|
|
Galibiyete inanmayanlar
Federasyon ve teknik heyet, İsviçre'de oynayıp kaybettiğimiz milli maçın faturasını rakip takıma, seyircisine ve hakeme kesmişti. Yenilgiden yara almadan çıkmanın da herhalde tek yolu buydu. Verdikleri demeçlerle de 'başarısızlığı' es geçip işi Türkiye'deki maça ertelediler; yükü de seyirciye ihale ettiler. Bu artık milli bir meseleydi ve A'dan Z'ye herkesi ilgilendiriyordu. Sorumluların kendini koruma içgüdüsü ile oluşturduğu bu havayla İsviçre kafilesi tepkiyle karşılandı. Otobüslerine yumurta atıldı... Kadıköy'deki finale de bu atmosferde çıkıldı. Saha hazır, seyirci hazır, seremonideki kenetlenmeye bakılırsa futbolcu da hazır; maça başlandı. Demek ki, federasyonun turu geçebileceğimize inandırma çalışmalarına 'siyasi protokol hariç' herkes inanmıştı. Protokol Tribünü'nde Spordan Sorumlu Bakan ve bir iki milletvekili dışında hiçbir hükümet mensubunun ve milletvekilinin olmaması; bizce galibiyete inanmadıklarının ifadesiydi.
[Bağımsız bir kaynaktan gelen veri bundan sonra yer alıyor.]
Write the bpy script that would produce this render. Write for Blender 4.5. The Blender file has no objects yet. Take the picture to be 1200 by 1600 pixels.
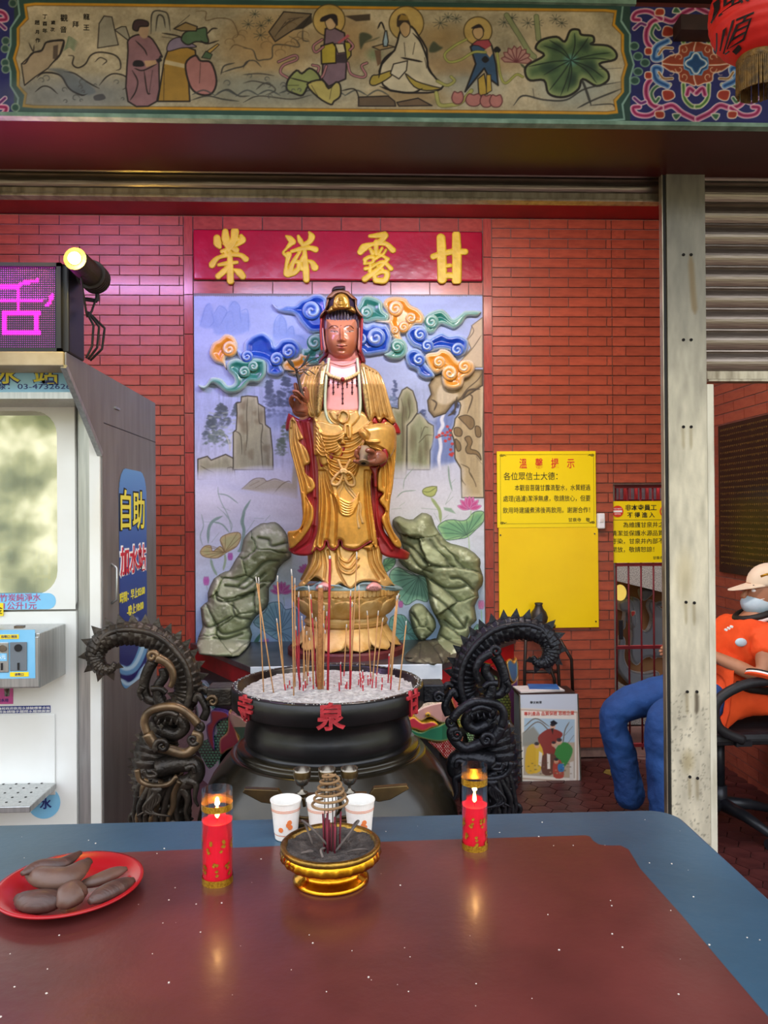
import bpy, bmesh, math, random
import numpy as np
from mathutils import Vector, Matrix
random.seed(7); rng = np.random.default_rng(7)
C = bpy.context.scene; COL = C.collection
# ---------------------------------------------------------------- camera
EYE = np.array([0.0, 0.0, 1.5]); FPX = 1200.0
_psi = math.atan2(50, 1200); _th = math.atan2(6, 1200); _rl = 0.007
_f = np.array([math.sin(_psi)*math.cos(_th), math.cos(_psi)*math.cos(_th), math.sin(_th)])
_r0 = np.array([math.cos(_psi), -math.sin(_psi), 0.0]); _u0 = np.cross(_r0, _f)
_r = _r0*math.cos(_rl) - _u0*math.sin(_rl); _u = np.cross(_r, _f)
cam = bpy.data.cameras.new('camera'); camo = bpy.data.objects.new('camera', cam); COL.objects.link(camo)
cam.sensor_fit = 'HORIZONTAL'; cam.sensor_width = 36; cam.lens = 36.0; cam.clip_start = 0.02; cam.clip_end = 200
camo.matrix_world = Matrix(((_r[0], _u[0], -_f[0], EYE[0]), (_r[1], _u[1], -_f[1], EYE[1]), (_r[2], _u[2], -_f[2], EYE[2]), (0, 0, 0, 1)))
C.camera = camo
def ray(px, py):
    px = np.asarray(px, float); py = np.asarray(py, float)
    return _f + ((px-600)/FPX)[..., None]*_r + ((800-py)/FPX)[..., None]*_u
def at(px, py, Y):
    d = ray(px, py); t = np.asarray(Y, float)/d[..., 1]
    return EYE + d*t[..., None]
def atz(px, py, Z):
    d = ray(px, py); return EYE + d*((Z-EYE[2])/d[..., 2])[..., None]
def atx(px, py, X):
    d = ray(px, py); return EYE + d*(X/d[..., 0])[..., None]
def proj(P):
    P = np.asarray(P, float) - EYE; w = P@_f
    return np.stack([600+FPX*(P@_r)/w, 800-FPX*(P@_u)/w], -1)
# ---------------------------------------------------------------- world, lights, exposure
W = bpy.data.worlds.new('world'); C.world = W; W.use_nodes = True
wn, wl = W.node_tree.nodes, W.node_tree.links
wn['Background'].inputs[1].default_value = 1.35
def _wn(t, **k):
    n = wn.new(t)
    for a, v in k.items(): n.inputs[a].default_value = v
    return n
_tc = _wn('ShaderNodeTexCoord'); _sp = _wn('ShaderNodeSeparateXYZ'); wl.new(_tc.outputs['Generated'], _sp.inputs[0])
_nz = _wn('ShaderNodeTexNoise', Scale=20.0, Detail=10.0); wl.new(_tc.outputs['Generated'], _nz.inputs[0])
_rt = _wn('ShaderNodeValToRGB'); wl.new(_nz.outputs[0], _rt.inputs[0]); _e = _rt.color_ramp.elements
_e[0].position = .38; _e[0].color = (.12, .15, .08, 1); _e[1].position = .62; _e[1].color = (1.3, 1.25, 1.0, 1); _e.new(.5).color = (.48, .50, .30, 1)
_ad = wn.new('ShaderNodeMath'); _ad.operation = 'MULTIPLY_ADD'; wl.new(_nz.outputs[0], _ad.inputs[0]); _ad.inputs[1].default_value = .35; wl.new(_sp.outputs['Z'], _ad.inputs[2])
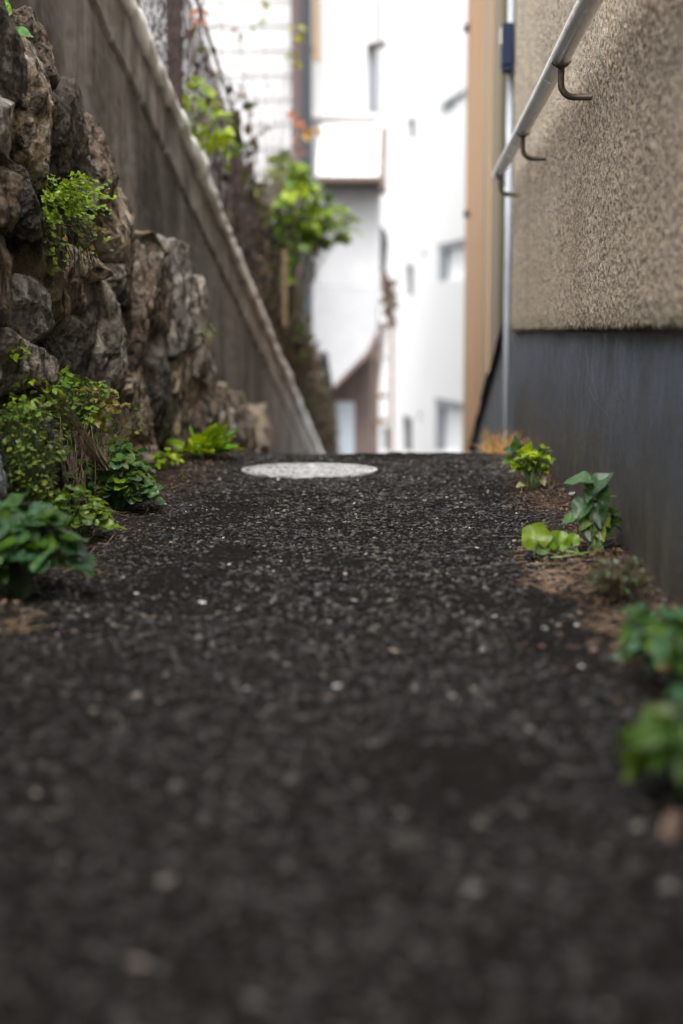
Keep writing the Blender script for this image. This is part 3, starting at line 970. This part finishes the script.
b.box((q0.x, 17.95, q0.z), (q1.x, 18.05, 8.5)); o = b.build('timber_batten', M_tan2); tag(o, 'pale tan timber batten standing beside the dark steel post', 'batten')
b2 = MB(); b2.box((q0.x - .1, 18.05, q0.z + .1), (q1.x, 18.1, q0.z + .2)); b2.build('fixing', M_dark, o).location = (0, 0, 0)

# white house with hood
M_white = mat('white_render', (.52, .52, .52), [dict(col=(.42, .42, .42), scale=3, lo=.5, hi=.75, amt=.5)], rough=.6)
M_pale = mat('pale_grey_panel', (.42, .43, .445), [dict(col=(.36, .36, .375), scale=4, amt=.6)], rough=.5)
M_brick = mat('brown_render', (.1, .072, .064), [dict(col=(.065, .045, .037), scale=3, stretch=(1, 1, .4))], rough=.8)
M_trim = mat('brown_trim', (.1, .065, .05), rough=.6)
wh = empty('white_house', (-1, 19, -3.3), 'white house with hooded bay and tapered apron above a brown ground floor', 'house')
D = 18.8
xl, xr2 = at(300, 60, D).x, at(373, 60, D).x
z113, z183, z285 = at(340, 113, D).z, at(340, 183, D).z, at(340, 285, D).z
b = MB(); b.box((xl, D + .35, at(0, 262, D).z), (xr2, D + 5, 8)); b.build('upper_wall', M_white, wh)
# side window recess at the upper right corner
zt, zb = at(372, 46, D).z, at(372, 116, D).z
b = MB(); b.box((xr2 - .06, D + .27, zb), (xr2 + .035, D + .347, zt)); b.build('window', mat('dark_glass', (.12, .13, .15), rough=.2), wh)
b = MB(); q = at(369, 48, D); b.prism([(q.x - .03, D + .1, zt), (q.x + .22, D + .1, zt + .05), (q.x + .22, D + .1, zt + .08), (q.x - .03, D + .1, zt + .06)], (0, .25, 0)); b.build('drip_cap', M_dark, wh)
b = MB(); b.box((xl - .02, D + .26, z113 - .03), (xr2 + .06, D + .348, z113 + .03)); b.build('band', mat('band_grey', (.5, .48, .45), rough=.6), wh)
# hood
hx0, hx1 = at(319, 160, D).x, at(388, 160, D).x
b = MB(); b.prism([(hx0, D + .34, z113 - .05), (hx0, D - .45, z183 + .25), (hx0, D - .62, z183 + .02), (hx0, D + .34, z183 + .02)], (hx1 - hx0 - .1, 0, 0)); b.build('hood', M_white, wh)
b = MB(); b.box((hx0 - .01, D - .64, z183 - .04), (hx1 - .06, D + .3, z183 + .015)); b.build('hood_edge', M_trim, wh)
b = MB(); b.prism([(hx1 - .095, D + .34, z183 + .75), (hx1 - .095, D - .45, z183 + .25), (hx1 - .095, D - .6, z183 - .12), (hx1 - .095, D + .34, z183 - .12)], (.07, 0, 0)); b.build('hood_cheek', M_trim, wh)
# bay panel
b = MB(); b.box((at(315, 200, D).x, D + .05, z285 - .3), (at(380, 200, D).x, D + .34, z183 - .045)); b.build('bay_panel', M_pale, wh)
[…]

Protokoldeki bu fotoğraf, eski katılımlarla kıyaslandığında 'kaybedilen yerde olmama' psikolojisinin açık yansıması gibi görünüyordu. Bu duygularla başladığımız maçın birinci dakikasındaki penaltı olmasaydı, yakaladığımız 3. golle işi biterecektik. Rakipten yediğimiz ikinci gol olmasaydı; bulduğumuz 4. golle turu geçip yine yanıltacaktık onları... Kimi? İnanmayanları... Ama sonuçta kazanan İsviçre olurken protokole gelmeyenler de tahminlerinde haklı çıktı. Öyle inanıyorum ki, Türkiye Cumhuriyeti'nde yürütmeyi oluşturan bu siyasi protokol, galibiyete inanmıyorsa; bundan sonra federasyona da inanmayacak demektir. Ve yine tahmin ediyorum ki, bu sonuç bir süre federasyondan kopuşların yaşandığı bir sürecin başladığı anlamına geliyor.